The number of Offers in Compromises that have been accepted by the IRS has dropped by 70% since 2001. The culprit is many of the changes that have been implemented concerning the program. The goal of the changes has been noble: to reduce the amount of frivolous offers that are being submitted. Unfortunately, the result of the changes is not consistent with the goal and the number of viable Offers in Compromise that are submitted has decreased.
Some of the recent rules have been to require the payment of a $150 fee and a 20% down payment when an Offer in Compromise filed. In lieu of the 20% down payment, a taxpayer may choose to make installment payments while the offer is pending. Each of these payments, once made, are non refundable regardless of whether the offer is rejected or simply returned without being processed due to a technical requirement that was not satisfied.
Often, hiring a professional to help with an Offer in Compromise can avoid the return of an offer. However, because the rules are plentiful and some of them complicated, those that cannot afford representation are hit with a double whammy. That is, not only is their Offer in Compromise returned without consideration, the IRS keeps the down payments made when it was filed. This means that those that are financially destitute do not have the resources to try again after the technical problem is fixed. Even for those people that make relatively large offers to compromise tax debts that are even larger, the down payment requirements can preclude the ability to refile a returned offer.
Possibly the best recommendation concerning Offers in Compromise made in the Taxpayer Advocate's report is that people should be given credit for down payments made on other recent offers. That is, the report suggests that if an offer is returned, rejected or withdrawn within the preceding 24 months, the taxpayer submitting the offer should be given credit for any payments made in connection with the earlier offer.
While this solution would still require that down payments be made, the credit for recent payments made in connection with a previous compromise attempt would encourage a resubmission of a returned viable offer.
My suggestion would go one step further so as to allow credit (in some fashion) for prior payments made against a tax liability even if those payments were made outside of the compromise process (for example, through an installment agreement). If, as the Taxpayer Advocate suggests, Offers in Compromise are currently discouraged by the system, taxpayers that could have submitted an offer (but didn’t because of the procedures in place) should be given credit for payments they made before submitting an offer.
4 comments:
What does one do when an OIC was presented with a check to the IRS over 120 days ago?
The first response to your questions is "it depends." Four months is really not that long to wait when dealing with the Offer in Compromise program. In any tax matter, it is never a problem to call the IRS to find out the status of your case. Significantly, however, if the IRS does not act on an offer in compromise (i.e. accept or deny it) the compromise is automatically accepted.
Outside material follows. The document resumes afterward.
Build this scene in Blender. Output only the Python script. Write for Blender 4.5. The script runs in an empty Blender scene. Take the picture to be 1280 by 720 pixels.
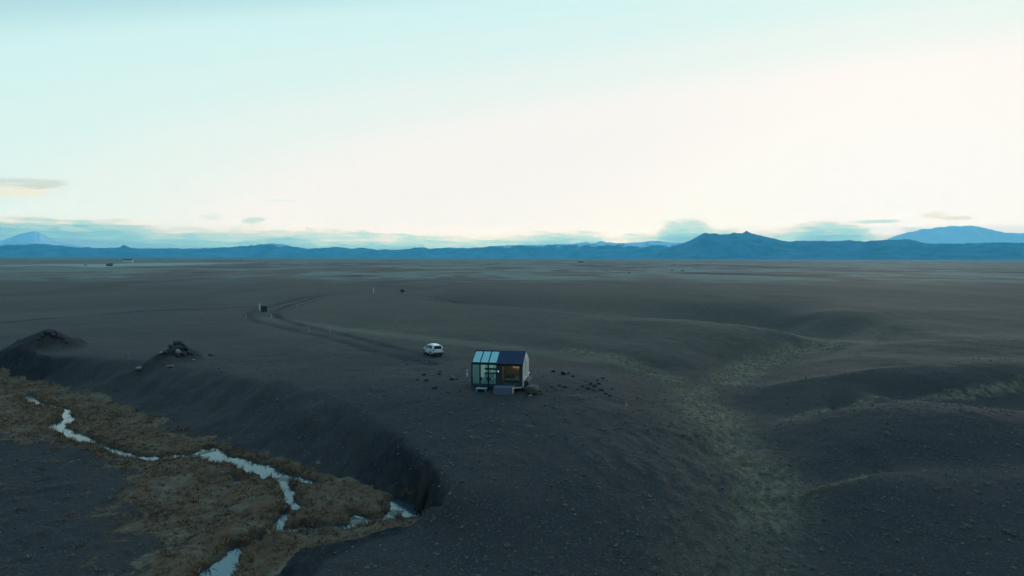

So, the fact is that the IRS generally acts within the required time frame, but not necessarily as quickly as people may like.
I've searched the IRS web site and many other sites. I cannot find where the IRS has a "time limit" to accept the OIC.
I have often said that I think that the IRS website is full of good information. Of course, information on a website is only useful if it can be found. I expect that the search function on the IRS website could use some fine tuning.
Take a look at this link: http://www.irs.gov/newsroom/article/0,,id=159954,00.html and go to the fourth paragraph from the bottom. While the changes in the law mostly affected people adversely, the two year time limit was a positive development to keep things from sitting out there for too long.